Я жалею, что прозрение запоздало . С другой стороны, оно могло бы и вовсе не произойти. А вот на личном фронте я продолжала совершать необдуманные действия...
Когда мы с Юрочкой приехали в Джанкой, мама возвращалась из Ленинграда. Папа и я с сыном на руках встречали ее на вокзале. В те дни она была спокойная, умиротворенная. Но о поездке рассказала лишь пару дней спустя. Как ни странно, почти не вспоминала своего первого мужа Адама Вебера, а много и тепло говорила о его жене Еве. На самом деле, она звалась Евгенией Тимофеевной Куликовой. В дальнейшем родители разными способами заботились о ней. Живя в Москве, я тоже была подключена к такой помощи. Мама говорила, что Ева заменила ей сестру.
В тот мой приезд в Крым нам всем необходимо было многим поделиться друг с другом. Для нас троих наступило время избавления от боли, причиненной мной в период бурного взросления и, как следствие, вернулось душевное успокоение. Надо отдать должное родителям - ни тогда, ни потом они не вспоминали мой затянувшийся бунт.
В то время я ждала второго ребенка. Эту новость мама встретила фразой: “Каждая новая жизнь - подарок”.
Относительно маминого первого брака я придерживаюсь такого мнения. Обремененная моральными принципами, значительную часть жизни она обвиняла себя в том, что нарушила брачную клятву и не объяснила свое поведение первому мужу. (Комплекс вины - русская черта, узаконенная Достоевским).
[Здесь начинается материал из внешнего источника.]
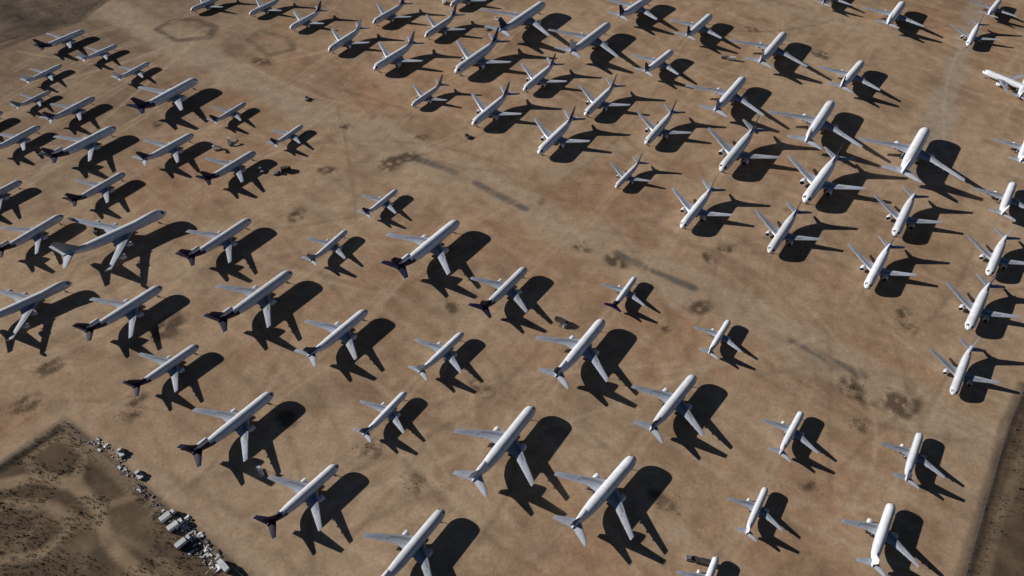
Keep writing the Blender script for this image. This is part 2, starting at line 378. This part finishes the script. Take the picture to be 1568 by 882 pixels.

Одновременно ее жизнь была наполнена добром. Уж если и была вина, то приносимое добро ее перекрывало.
Похоже, отец привык ее самоедству. Во всяком случае, я слышала обращенный к ней призыв: “Нельзя всю жизнь копаться в прошлом и упрекать себя…”
Мне кажется, рано или поздно то первое замужество распалось бы. Она была молода, полудетская наивность диктовала ей уважение и благодарность к Адаму Людвиговичу. У нее было к нему родственное чувство - не более того. По себе знаю: такой фундамент долго не выдерживает. Стало быть, не судьба. А с отцом все было иначе - по-настоящему. Их объединяла взаимная необходимость с чувством душевного и телесного родства.